Halfway through this book I discovered a receipt which suggested that it had been originally purchased in 1981 at Heathrow Airport for one pound ninety. No real point to make about that, just thought it was interesting.

So much of the English literary fiction I've read lately has featured protagonists who are fairly horrible people, or who come across that way. (Darley from the Alexandria Quartet comes across as massively pretentious and self-involved but turns out to be perfectly nice and personable and self-effacing in person.) Intellectual, superior, condescending, pungently opinionated, self-obsessed but compelling and, naturally, absolutely fantastic writers. Charles Arrowby is a particularly monstrous creation, his ego forged in the fires of the theatrical world where he dominated, god-like, over the productions he directed. Completely and thoroughly up himself in a way that is hard to credit, he takes routine, everyday joy in the failures and set-backs of his friends and contemporaries, and sets himself up as a self-exiled Prospero in his remote cliff-top cottage: statesman, sage and retired wizard, waiting for his spirits, malign and blessed, to come serve and appease him.

The first thing that happens is the vision of a sea-serpent rising from the waves. What this portends is ambiguous. Frankly it could symbolise anything, from a break with everyday reality to the devouring beast of jealousy that is about to consume Charles or the eastern mysticism of his cousin James. Assigning simple one-to-one correspondences seems almost vulgar, but perhaps in keeping with the theatrical backdrop.

The next thing that happens is the sprites duly arrive, separately, a Caliban and an Ariel in the form of two women, one of whom is afflicted with love, the other with hate, both upsetting his equanimity with their demands.
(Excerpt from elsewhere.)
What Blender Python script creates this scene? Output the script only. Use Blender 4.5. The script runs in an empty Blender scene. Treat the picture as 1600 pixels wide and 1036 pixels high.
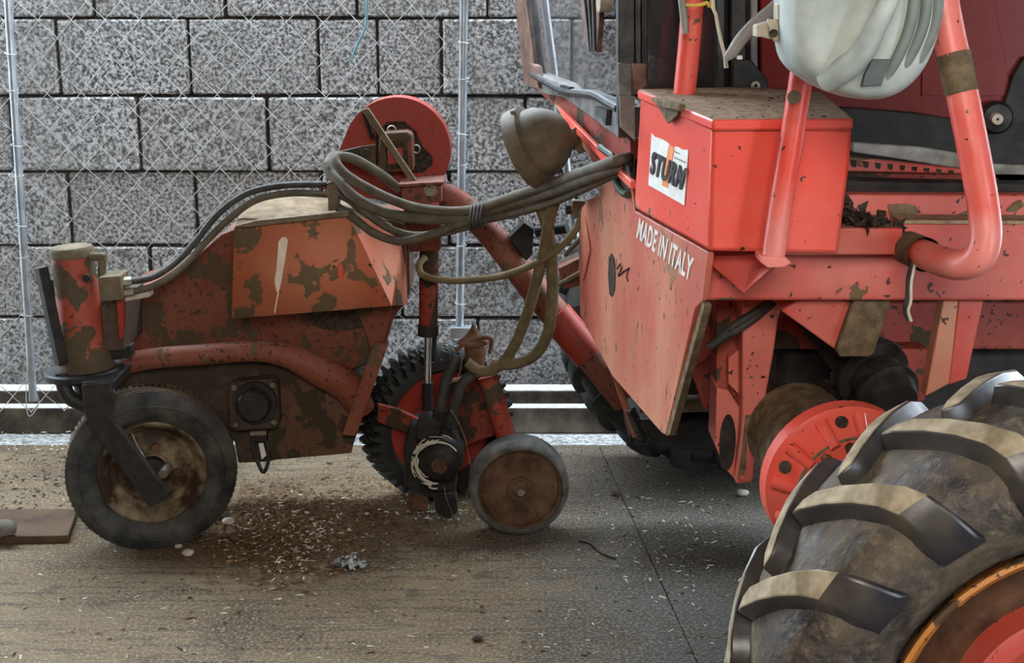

Then, like a shipwreck crashing on his rocks, a childhood sweetheart appears, and the serpent of love and jealousy and obsession thrashes onto shore and starts to eat everything in sight.

A campaign of comic terror begins as Charles invades and disrupts his childhood sweetheart's married, though not blissfully, life. Charles is a Shakesperean idiot, plotting and manipulating and lying and interfering and speechifying and generally capering about in a self-deluded frenzy. Hartley and her husband are an Ortonian kitchen-sink drama married couple, locked in a possibly mutually abusive relationship, him with anger and jealousy and her with mental issues and a cringing meekness, both dependent on each other however bad things might seem. A missing adopted son rounds off the classically dysfunctional twentieth century British lower middle class nuclear family. It all culminates in kidnapping and captivity and it's sort of funny and sort of skin-crawling, which I suppose is very much the point.

The whole thing is told by Charles, an unreliable narrator utterly reliable in his self-serving delusions. He constantly uses flipping inverted commas for 'everyday phrases' or 'common cliches' as if to underline his remoteness from everyday reality and honest down-to-earth emotions that cannot compete with the flamboyancy of theatrical life. It drives you crazy, but a distinctive voice emerges and is sustained through to the end when Prospero finally returns, books drowned and staff snapped, to Milan, ego more or less intact and any moral development possibly on a scale too tiny for the human eye to appreciate.

This won the Booker, and it's as daft and peculiar as a brush. I shall look askance at 'literary types' who turn their noses up at 'genre fiction' in the future. No amount of lovely writing can disguise the fundamentally unreal oddness of this book. Not that I'm complaining. I'm just saying, is all.